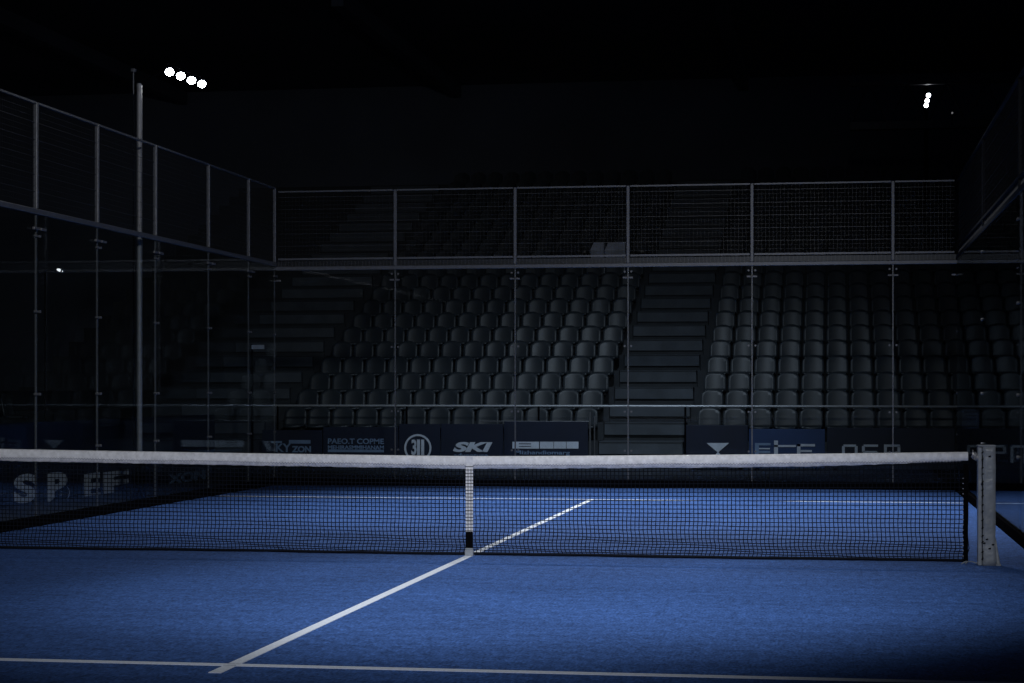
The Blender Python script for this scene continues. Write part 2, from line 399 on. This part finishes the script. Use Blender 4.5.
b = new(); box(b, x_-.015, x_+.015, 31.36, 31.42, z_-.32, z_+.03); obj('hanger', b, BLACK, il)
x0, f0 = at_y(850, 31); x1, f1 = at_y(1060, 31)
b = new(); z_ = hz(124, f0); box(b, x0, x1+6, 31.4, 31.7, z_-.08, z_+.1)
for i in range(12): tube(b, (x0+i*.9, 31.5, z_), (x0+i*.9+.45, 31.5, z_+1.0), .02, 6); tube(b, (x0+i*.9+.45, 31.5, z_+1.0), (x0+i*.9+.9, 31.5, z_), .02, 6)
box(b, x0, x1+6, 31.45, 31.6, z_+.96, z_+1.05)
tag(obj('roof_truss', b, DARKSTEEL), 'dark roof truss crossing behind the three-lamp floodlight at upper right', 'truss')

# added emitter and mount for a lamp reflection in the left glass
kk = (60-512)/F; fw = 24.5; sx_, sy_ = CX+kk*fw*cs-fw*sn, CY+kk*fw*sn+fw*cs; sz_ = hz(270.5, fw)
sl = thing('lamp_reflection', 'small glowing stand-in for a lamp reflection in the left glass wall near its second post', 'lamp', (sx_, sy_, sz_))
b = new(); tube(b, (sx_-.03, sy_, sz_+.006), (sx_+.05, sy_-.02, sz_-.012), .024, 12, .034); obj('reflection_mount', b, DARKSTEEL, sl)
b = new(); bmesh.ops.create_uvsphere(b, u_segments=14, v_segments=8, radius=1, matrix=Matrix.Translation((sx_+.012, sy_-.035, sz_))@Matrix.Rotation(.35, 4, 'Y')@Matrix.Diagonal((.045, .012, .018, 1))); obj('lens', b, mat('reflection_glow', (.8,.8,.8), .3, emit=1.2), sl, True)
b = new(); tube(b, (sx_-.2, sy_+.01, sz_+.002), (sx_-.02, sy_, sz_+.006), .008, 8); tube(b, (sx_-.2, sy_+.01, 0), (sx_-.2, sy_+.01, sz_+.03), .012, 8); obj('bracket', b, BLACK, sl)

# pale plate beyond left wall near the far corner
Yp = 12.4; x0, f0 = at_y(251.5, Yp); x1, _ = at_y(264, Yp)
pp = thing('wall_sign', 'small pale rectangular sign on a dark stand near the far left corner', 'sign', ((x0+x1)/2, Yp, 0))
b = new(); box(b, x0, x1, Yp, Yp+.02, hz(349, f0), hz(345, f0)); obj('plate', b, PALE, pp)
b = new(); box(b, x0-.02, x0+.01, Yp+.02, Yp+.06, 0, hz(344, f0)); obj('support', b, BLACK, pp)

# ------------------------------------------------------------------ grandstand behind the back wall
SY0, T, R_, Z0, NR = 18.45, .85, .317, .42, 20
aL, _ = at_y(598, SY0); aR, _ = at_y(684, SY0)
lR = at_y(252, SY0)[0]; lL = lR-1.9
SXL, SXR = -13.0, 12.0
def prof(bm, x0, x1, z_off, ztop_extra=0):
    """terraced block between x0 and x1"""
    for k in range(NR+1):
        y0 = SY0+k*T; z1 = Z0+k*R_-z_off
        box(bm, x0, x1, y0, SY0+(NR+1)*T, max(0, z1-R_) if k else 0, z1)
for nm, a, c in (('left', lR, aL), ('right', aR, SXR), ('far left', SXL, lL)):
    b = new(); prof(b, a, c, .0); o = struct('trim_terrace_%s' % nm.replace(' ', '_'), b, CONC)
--
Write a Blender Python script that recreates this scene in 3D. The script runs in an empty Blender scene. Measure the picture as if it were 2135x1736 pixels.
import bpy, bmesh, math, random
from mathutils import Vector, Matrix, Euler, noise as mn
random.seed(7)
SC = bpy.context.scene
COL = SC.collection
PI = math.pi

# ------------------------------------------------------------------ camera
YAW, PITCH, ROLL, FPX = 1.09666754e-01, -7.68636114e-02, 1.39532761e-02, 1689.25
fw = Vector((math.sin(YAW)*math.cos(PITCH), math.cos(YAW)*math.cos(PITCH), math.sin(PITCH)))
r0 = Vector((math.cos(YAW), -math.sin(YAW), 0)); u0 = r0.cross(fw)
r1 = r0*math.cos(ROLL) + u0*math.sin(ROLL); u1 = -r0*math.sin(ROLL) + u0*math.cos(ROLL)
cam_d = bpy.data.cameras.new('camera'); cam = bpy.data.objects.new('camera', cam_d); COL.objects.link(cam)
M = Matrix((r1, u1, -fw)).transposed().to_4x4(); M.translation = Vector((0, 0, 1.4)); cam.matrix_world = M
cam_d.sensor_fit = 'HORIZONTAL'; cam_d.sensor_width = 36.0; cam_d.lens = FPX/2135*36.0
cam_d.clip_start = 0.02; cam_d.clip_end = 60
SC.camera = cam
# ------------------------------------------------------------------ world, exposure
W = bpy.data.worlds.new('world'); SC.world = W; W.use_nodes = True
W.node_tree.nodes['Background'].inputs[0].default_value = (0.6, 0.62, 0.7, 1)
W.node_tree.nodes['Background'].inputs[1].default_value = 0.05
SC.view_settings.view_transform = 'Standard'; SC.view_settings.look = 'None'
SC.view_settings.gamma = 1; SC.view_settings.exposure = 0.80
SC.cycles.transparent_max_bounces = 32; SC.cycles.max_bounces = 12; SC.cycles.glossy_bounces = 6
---
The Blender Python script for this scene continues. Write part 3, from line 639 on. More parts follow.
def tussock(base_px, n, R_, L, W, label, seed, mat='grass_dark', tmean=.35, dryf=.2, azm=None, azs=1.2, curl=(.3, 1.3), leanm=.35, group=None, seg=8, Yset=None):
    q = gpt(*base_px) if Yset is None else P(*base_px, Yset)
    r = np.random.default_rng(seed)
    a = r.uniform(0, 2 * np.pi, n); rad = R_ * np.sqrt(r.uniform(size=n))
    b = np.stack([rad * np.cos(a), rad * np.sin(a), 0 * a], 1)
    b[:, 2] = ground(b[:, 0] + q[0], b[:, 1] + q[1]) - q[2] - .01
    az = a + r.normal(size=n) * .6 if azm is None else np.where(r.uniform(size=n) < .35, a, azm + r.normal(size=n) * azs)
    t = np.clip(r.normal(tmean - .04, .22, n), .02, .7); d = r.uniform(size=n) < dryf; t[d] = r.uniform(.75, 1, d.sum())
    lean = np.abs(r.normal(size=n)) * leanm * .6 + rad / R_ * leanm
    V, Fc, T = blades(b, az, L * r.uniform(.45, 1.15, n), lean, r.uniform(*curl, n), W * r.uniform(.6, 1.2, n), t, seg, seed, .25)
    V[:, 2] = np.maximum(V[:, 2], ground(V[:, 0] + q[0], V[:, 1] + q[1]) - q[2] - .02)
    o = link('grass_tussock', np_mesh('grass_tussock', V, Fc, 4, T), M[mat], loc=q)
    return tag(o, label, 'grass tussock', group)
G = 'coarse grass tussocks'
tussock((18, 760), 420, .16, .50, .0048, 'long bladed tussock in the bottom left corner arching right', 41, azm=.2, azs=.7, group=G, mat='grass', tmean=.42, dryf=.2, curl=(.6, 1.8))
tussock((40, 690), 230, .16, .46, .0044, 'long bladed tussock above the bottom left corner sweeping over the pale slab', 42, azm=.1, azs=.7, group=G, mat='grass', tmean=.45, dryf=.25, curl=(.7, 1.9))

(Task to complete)
Look above for the line containing "Use Blender 4.5.". Output from there through the line containing "tag(obj('roof_truss', b, DARKSTEEL), 'dark", exactly and inclusively.

(Task solution)
The Blender Python script for this scene continues. Write part 2, from line 399 on. This part finishes the script. Use Blender 4.5.
b = new(); box(b, x_-.015, x_+.015, 31.36, 31.42, z_-.32, z_+.03); obj('hanger', b, BLACK, il)
x0, f0 = at_y(850, 31); x1, f1 = at_y(1060, 31)
b = new(); z_ = hz(124, f0); box(b, x0, x1+6, 31.4, 31.7, z_-.08, z_+.1)
for i in range(12): tube(b, (x0+i*.9, 31.5, z_), (x0+i*.9+.45, 31.5, z_+1.0), .02, 6); tube(b, (x0+i*.9+.45, 31.5, z_+1.0), (x0+i*.9+.9, 31.5, z_), .02, 6)
box(b, x0, x1+6, 31.45, 31.6, z_+.96, z_+1.05)
tag(obj('roof_truss', b, DARKSTEEL), 'dark roof truss crossing behind the three-lamp floodlight at upper right', 'truss')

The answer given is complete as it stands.